▶ DATA ENTRIES
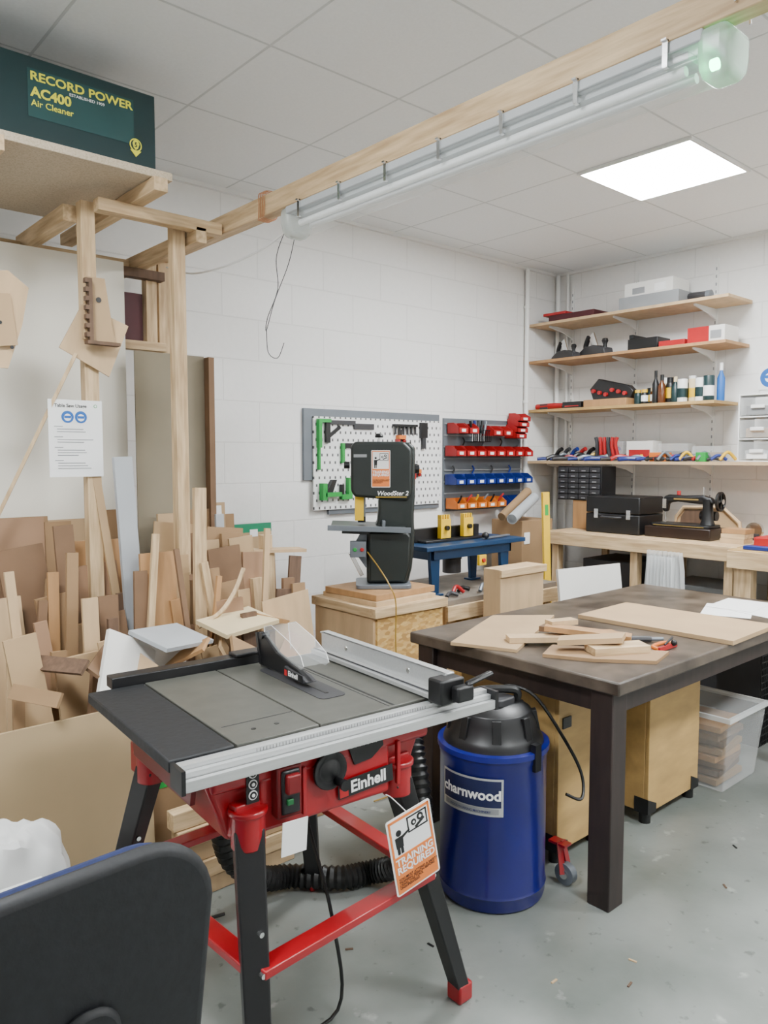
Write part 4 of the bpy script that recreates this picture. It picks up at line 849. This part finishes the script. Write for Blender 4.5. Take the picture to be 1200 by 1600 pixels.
def bottle(y,r_,h,body,capm,kind,x=4.80):
    y+=.085
    if kind=='can': g=[lathe([(r_*.97,0),(r_,.004),(r_,h-.004),(r_*.95,h),(r_*.9,h-.004)],body,seg=18)]; c=[cyl(r_*.9,.004,capm,(0,0,h-.006))]
    elif kind=='jar': g=[lathe([(r_*.95,0),(r_,.006),(r_,h*.72),(r_*.8,h*.8)],body,seg=18)]; c=[cyl(r_*.85,h*.2,capm,(0,0,h*.8))]
    else: g=[lathe([(r_*.95,0),(r_,.006),(r_,h*.6),(r_*.45,h*.74),(r_*.4,h*.8)],body,seg=18)]; c=[cyl(r_*.45,h*.2,capm,(0,0,h*.8))]
    t=thing({'can':'paint_can','jar':'jar','bottle':'bottle'}[kind],{'can':'small paint or varnish tin with printed label','jar':'small dark jar with contrasting lid','bottle':'slim bottle with narrow cap'}[kind]+' on the shelf',{'can':'tin','jar':'jar','bottle':'bottle'}[kind],(x,y,z),0,'bottles and tins on the shelf')
    part(t,'body',g);part(t,'cap',c)
    if kind!='bottle' : part(t,'label_band',lathe([(r_*1.01,h*.2),(r_*1.01,h*.6)],[yellow,paper,dgreen,signor][int(y*100)%4],seg=18))
bottle(2.74,.024,.10,dgreen,yellow,'jar');bottle(2.69,.024,.10,black,yellow,'jar');bottle(2.645,.024,.11,amber,cream,'jar',4.84)
bottle(2.61,.022,.22,black,black,'bottle');bottle(2.565,.026,.19,amber,black,'bottle');bottle(2.52,.028,.17,black,black,'jar',4.83)
bottle(2.47,.026,.17,dgreen,cream,'bottle');bottle(2.42,.032,.15,white,grey,'can');bottle(2.36,.030,.15,cream,paper,'can',4.83)
bottle(2.30,.032,.15,white,sgrey,'can');bottle(2.245,.034,.16,dgreen,chrome,'can');bottle(2.195,.024,.24,signblue,paper,'bottle',4.86)
for i in range(8): bottle(2.72-.06*i,.027,.12+.03*(i%3),[dgreen,amber,cream,white,black][i%5],[black,yellow,paper][i%3],['jar','can','jar'][i%3],4.93)
z=1.466
cc=[bluep,black,sgrey,dgrey,redp,black,bluep,sgrey,yellow]
for i in range(26):
    y=3.62-i*.046
    solo('hand_tool','small hand tool among clutter on the lowest shelf','tool',[tube([(4.74+.05*(i%3),y,z+.014),(4.79+.05*(i%3),y-.04,z+.018+.016*(i%3)),(4.84+.03*(i%3),y-.09-.03*(i%2),z+.016)],.012+.004*(i%2),cc[i%9],8)])
for i in range(8):
    y=3.58-i*.07
    solo('pliers','dark handled pliers standing in shelf clutter','tool',[tube([(4.90,y,z+.012),(4.91,y-.03,z+.07),(4.90,y-.07,z+.09)],.015,[black,dgrey,bluep,redp,black][i%5],8),bb(4.88,4.94,y-.02,y+.03,z,z+.035,dgrey)])
sb('plastic_tub','clear plastic tub holding red-handled tools','tub',2.98,3.20,z,.14,milky,4.88,5.0)
for i in range(6): solo('red_tool','red-handled tool in the plastic tub','tool',[tube([(4.87,3.01+i*.035,z+.03),(4.865,3.03+i*.03,z+.12),(4.87,3.02+i*.035,z+.17)],.013,[redp,redp,dgrey][i%3],8)])
sb('cardboard_box','white and red packaged item on the shelf','box',2.74,2.94,z,.14,whiteb,4.86,4.98,[bb(4.858,4.86,2.76,2.92,z+.02,z+.08,redp)])
sb('cardboard_box','small orange carton on the shelf','box',2.60,2.72,z,.06,orange,4.78,4.86)
sb('plastic_tub','low clear plastic tub','tub',2.50,2.71,z,.12,milky,4.88,4.99,[bb(4.89,4.97,2.52,2.69,z+.005,z+.07,dgrey)])
sb('plastic_tub','small clear plastic lidded tub','tub',2.26,2.46,z,.10,milky,4.86,4.98,[bb(4.88,4.96,2.28,2.44,z+.005,z+.06,card)])
sb('green_block','small bright green plastic block','block',2.31,2.375,z,.06,green,4.74,4.80)
for i in range(12):
    y=2.72-i*.045
    solo('hand_tool','small tool lying among the tubs on the shelf','tool',[tube([(4.73+.03*(i%2),y,z+.012),(4.77+.03*(i%2),y-.03,z+.02+.02*(i%3)),(4.80+.03*(i%2),y-.07,z+.012)],.010,[black,redp,sgrey,dgrey,bluep,yellow][i%6],8)])
t=thing('drawer_tower','white framed tower of clear plastic drawers','drawers',(4.86,2.03,z))
part(t,'frame',[bb(4.76,4.98,1.88,1.888,z,z+.41,white),bb(4.76,4.98,2.112,2.12,z,z+.41,white)]+[bb(4.76,4.98,1.88,2.12,z+k*.134,z+k*.134+.008,white) for k in range(4)],.002)
for k in range(3):
    p=part(t,'drawer',bb(4.755,4.97,1.892,2.108,z+.012+k*.134,z+.12+k*.134,milky),.004)
    part(p,'handle',bb(4.742,4.755,1.96,2.04,z+.055+k*.134,z+.075+k*.134,white),.002)
    part(p,'contents',bb(4.78,4.94,1.92,2.08,z+.016+k*.134,z+.07+k*.134,[greywood,card,dgrey][k]))
part(t,'label',[bb(4.753,4.755,1.94,2.06,z+.02,z+.05,paper)])
t=thing('safety_sign','round blue mandatory safety sign on the wall','sign',(5.058,2.06,1.93))
def yzp(poly,x,m,x2=None): return prism(poly,x-.001,x2 or x,m,'YZ')
part(t,'plate',[yzp(rrect(1.98,2.13,1.92,2.07,.01),5.056,paper,5.06)])
part(t,'disc',[yzp(circ(2.06,1.995,.06,32),5.054,signblue)])
part(t,'symbol',[yzp(circ(2.06,1.995,.03,20),5.052,paper),yzp(rrect(2.03,2.09,1.99,2.01,.008),5.050,signblue)])
for i,(x,y) in enumerate(((1.75,1.25),(2.6,1.15),(1.6,1.6),(2.55,.95),(1.9,1.1),(2.9,1.25),(2.0,1.15),(1.4,1.75))):
    solo('wood_chip','tiny wood chip lying on the floor','debris',bb(-.012,.012,-.003,.003,0,.003,[paleply,darkwood,black][i%3]),loc=(x,y,.0005),rot=i*47)

# ------------------------------------------------------------------ world + camera
w=D.worlds.new('w');SC.world=w;w.use_nodes=True;w.node_tree.nodes['Background'].inputs[0].default_value=(.9,.95,1,1);w.node_tree.nodes['Background'].inputs[1].default_value=.3
c=D.cameras.new('camera');c.sensor_fit='VERTICAL';c.sensor_height=36;c.lens=27;c.clip_start=.02
co=D.objects.new('camera',c);COL.objects.link(co);co.location=(0,0,1.5);co.rotation_euler=(rd(90-4.15),0,rd(-41.37));SC.camera=co
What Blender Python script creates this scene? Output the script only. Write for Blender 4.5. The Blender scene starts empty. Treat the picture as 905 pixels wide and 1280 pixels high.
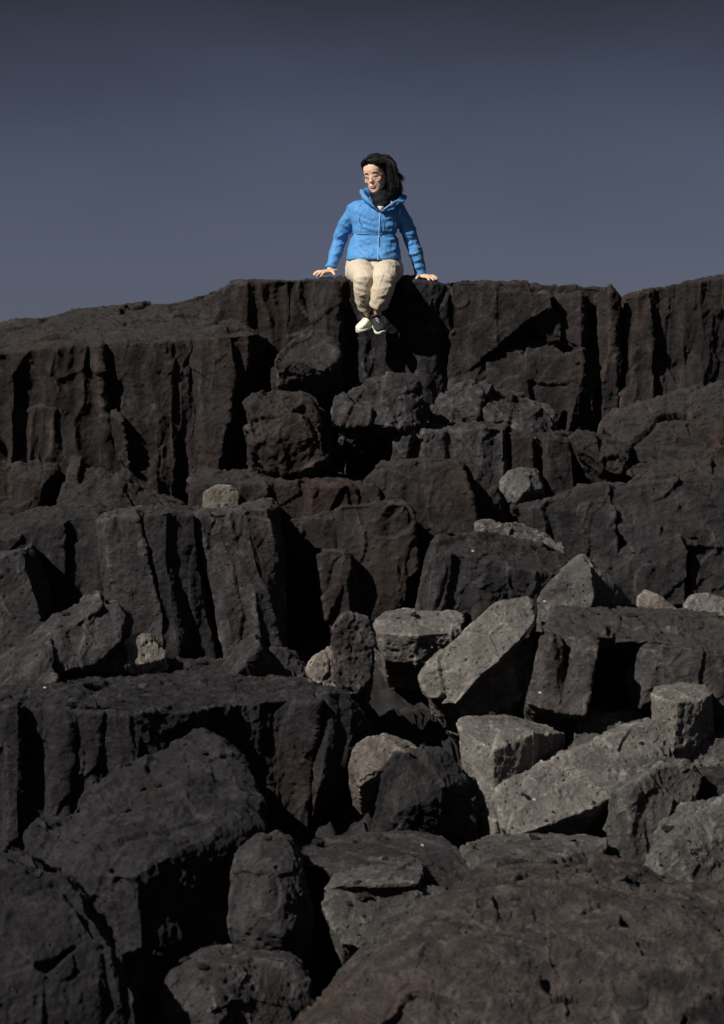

▶ SHORT TASK
Print out the whole of the material word for word, without pictures.

▶ TASK OUTPUT
Write part 4 of the bpy script that recreates this picture. It picks up at line 849. This part finishes the script. Write for Blender 4.5. Take the picture to be 1200 by 1600 pixels.
def bottle(y,r_,h,body,capm,kind,x=4.80):
    y+=.085
    if kind=='can': g=[lathe([(r_*.97,0),(r_,.004),(r_,h-.004),(r_*.95,h),(r_*.9,h-.004)],body,seg=18)]; c=[cyl(r_*.9,.004,capm,(0,0,h-.006))]
    elif kind=='jar': g=[lathe([(r_*.95,0),(r_,.006),(r_,h*.72),(r_*.8,h*.8)],body,seg=18)]; c=[cyl(r_*.85,h*.2,capm,(0,0,h*.8))]
    else: g=[lathe([(r_*.95,0),(r_,.006),(r_,h*.6),(r_*.45,h*.74),(r_*.4,h*.8)],body,seg=18)]; c=[cyl(r_*.45,h*.2,capm,(0,0,h*.8))]
    t=thing({'can':'paint_can','jar':'jar','bottle':'bottle'}[kind],{'can':'small paint or varnish tin with printed label','jar':'small dark jar with contrasting lid','bottle':'slim bottle with narrow cap'}[kind]+' on the shelf',{'can':'tin','jar':'jar','bottle':'bottle'}[kind],(x,y,z),0,'bottles and tins on the shelf')
    part(t,'body',g);part(t,'cap',c)
    if kind!='bottle' : part(t,'label_band',lathe([(r_*1.01,h*.2),(r_*1.01,h*.6)],[yellow,paper,dgreen,signor][int(y*100)%4],seg=18))
bottle(2.74,.024,.10,dgreen,yellow,'jar');bottle(2.69,.024,.10,black,yellow,'jar');bottle(2.645,.024,.11,amber,cream,'jar',4.84)
bottle(2.61,.022,.22,black,black,'bottle');bottle(2.565,.026,.19,amber,black,'bottle');bottle(2.52,.028,.17,black,black,'jar',4.83)
bottle(2.47,.026,.17,dgreen,cream,'bottle');bottle(2.42,.032,.15,white,grey,'can');bottle(2.36,.030,.15,cream,paper,'can',4.83)
bottle(2.30,.032,.15,white,sgrey,'can');bottle(2.245,.034,.16,dgreen,chrome,'can');bottle(2.195,.024,.24,signblue,paper,'bottle',4.86)
for i in range(8): bottle(2.72-.06*i,.027,.12+.03*(i%3),[dgreen,amber,cream,white,black][i%5],[black,yellow,paper][i%3],['jar','can','jar'][i%3],4.93)
z=1.466
cc=[bluep,black,sgrey,dgrey,redp,black,bluep,sgrey,yellow]
for i in range(26):
    y=3.62-i*.046
    solo('hand_tool','small hand tool among clutter on the lowest shelf','tool',[tube([(4.74+.05*(i%3),y,z+.014),(4.79+.05*(i%3),y-.04,z+.018+.016*(i%3)),(4.84+.03*(i%3),y-.09-.03*(i%2),z+.016)],.012+.004*(i%2),cc[i%9],8)])
for i in range(8):
    y=3.58-i*.07
    solo('pliers','dark handled pliers standing in shelf clutter','tool',[tube([(4.90,y,z+.012),(4.91,y-.03,z+.07),(4.90,y-.07,z+.09)],.015,[black,dgrey,bluep,redp,black][i%5],8),bb(4.88,4.94,y-.02,y+.03,z,z+.035,dgrey)])
sb('plastic_tub','clear plastic tub holding red-handled tools','tub',2.98,3.20,z,.14,milky,4.88,5.0)
for i in range(6): solo('red_tool','red-handled tool in the plastic tub','tool',[tube([(4.87,3.01+i*.035,z+.03),(4.865,3.03+i*.03,z+.12),(4.87,3.02+i*.035,z+.17)],.013,[redp,redp,dgrey][i%3],8)])
sb('cardboard_box','white and red packaged item on the shelf','box',2.74,2.94,z,.14,whiteb,4.86,4.98,[bb(4.858,4.86,2.76,2.92,z+.02,z+.08,redp)])
sb('cardboard_box','small orange carton on the shelf','box',2.60,2.72,z,.06,orange,4.78,4.86)
sb('plastic_tub','low clear plastic tub','tub',2.50,2.71,z,.12,milky,4.88,4.99,[bb(4.89,4.97,2.52,2.69,z+.005,z+.07,dgrey)])
sb('plastic_tub','small clear plastic lidded tub','tub',2.26,2.46,z,.10,milky,4.86,4.98,[bb(4.88,4.96,2.28,2.44,z+.005,z+.06,card)])
sb('green_block','small bright green plastic block','block',2.31,2.375,z,.06,green,4.74,4.80)
for i in range(12):
    y=2.72-i*.045
    solo('hand_tool','small tool lying among the tubs on the shelf','tool',[tube([(4.73+.03*(i%2),y,z+.012),(4.77+.03*(i%2),y-.03,z+.02+.02*(i%3)),(4.80+.03*(i%2),y-.07,z+.012)],.010,[black,redp,sgrey,dgrey,bluep,yellow][i%6],8)])
t=thing('drawer_tower','white framed tower of clear plastic drawers','drawers',(4.86,2.03,z))
part(t,'frame',[bb(4.76,4.98,1.88,1.888,z,z+.41,white),bb(4.76,4.98,2.112,2.12,z,z+.41,white)]+[bb(4.76,4.98,1.88,2.12,z+k*.134,z+k*.134+.008,white) for k in range(4)],.002)
for k in range(3):
    p=part(t,'drawer',bb(4.755,4.97,1.892,2.108,z+.012+k*.134,z+.12+k*.134,milky),.004)
    part(p,'handle',bb(4.742,4.755,1.96,2.04,z+.055+k*.134,z+.075+k*.134,white),.002)
    part(p,'contents',bb(4.78,4.94,1.92,2.08,z+.016+k*.134,z+.07+k*.134,[greywood,card,dgrey][k]))
part(t,'label',[bb(4.753,4.755,1.94,2.06,z+.02,z+.05,paper)])
t=thing('safety_sign','round blue mandatory safety sign on the wall','sign',(5.058,2.06,1.93))
def yzp(poly,x,m,x2=None): return prism(poly,x-.001,x2 or x,m,'YZ')
part(t,'plate',[yzp(rrect(1.98,2.13,1.92,2.07,.01),5.056,paper,5.06)])
part(t,'disc',[yzp(circ(2.06,1.995,.06,32),5.054,signblue)])
part(t,'symbol',[yzp(circ(2.06,1.995,.03,20),5.052,paper),yzp(rrect(2.03,2.09,1.99,2.01,.008),5.050,signblue)])
for i,(x,y) in enumerate(((1.75,1.25),(2.6,1.15),(1.6,1.6),(2.55,.95),(1.9,1.1),(2.9,1.25),(2.0,1.15),(1.4,1.75))):
    solo('wood_chip','tiny wood chip lying on the floor','debris',bb(-.012,.012,-.003,.003,0,.003,[paleply,darkwood,black][i%3]),loc=(x,y,.0005),rot=i*47)

# ------------------------------------------------------------------ world + camera
w=D.worlds.new('w');SC.world=w;w.use_nodes=True;w.node_tree.nodes['Background'].inputs[0].default_value=(.9,.95,1,1);w.node_tree.nodes['Background'].inputs[1].default_value=.3
c=D.cameras.new('camera');c.sensor_fit='VERTICAL';c.sensor_height=36;c.lens=27;c.clip_start=.02
co=D.objects.new('camera',c);COL.objects.link(co);co.location=(0,0,1.5);co.rotation_euler=(rd(90-4.15),0,rd(-41.37));SC.camera=co
What Blender Python script creates this scene? Output the script only. Write for Blender 4.5. The Blender scene starts empty. Treat the picture as 905 pixels wide and 1280 pixels high.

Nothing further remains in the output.